The first half of this talk will focus on the following fundamental meta-mathematical question: How difficult is it to prove complexity lower bounds? Inspired by research on this question in bounded arithmetic, we propose to study the "refuter problems" associated with lower bounds, in the context of TFNP and TFZPP. We argue that the *computational complexity* of these refuter problems yield new insights to the *meta-mathematics* of proving lower bounds. We will also discuss some open questions arising from this "TFNP perspective."

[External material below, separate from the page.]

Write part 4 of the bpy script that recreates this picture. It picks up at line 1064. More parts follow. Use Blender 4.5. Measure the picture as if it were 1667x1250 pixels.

In the second half of this talk, we will present our main result, where we conduct a case study on the meta-mathematics of proving lower bounds against resolution, a widely studied proof system. We characterize the complexity of "refuter problems" associated with resolution lower bounds by rwPHP(PLS), a new subclass of TFNP introduced in this work. In particular, we show that "rwPHP(PLS)-reasoning" suffices to prove many resolution lower bounds in the literature, while "rwPHP(PLS)-reasoning" is necessary for proving *any* resolution lower bound *at all*.

Hanlin Ren is a third-year DPhil student at the University of Oxford, advised by Prof. Rahul Santhanam. He is interested in computational complexity theory, and his recent works focused on circuit complexity and pseudorandomness. Prior to that, he was an undergraduate student at Tsinghua University and worked on graph algorithms with Prof. Ran Duan.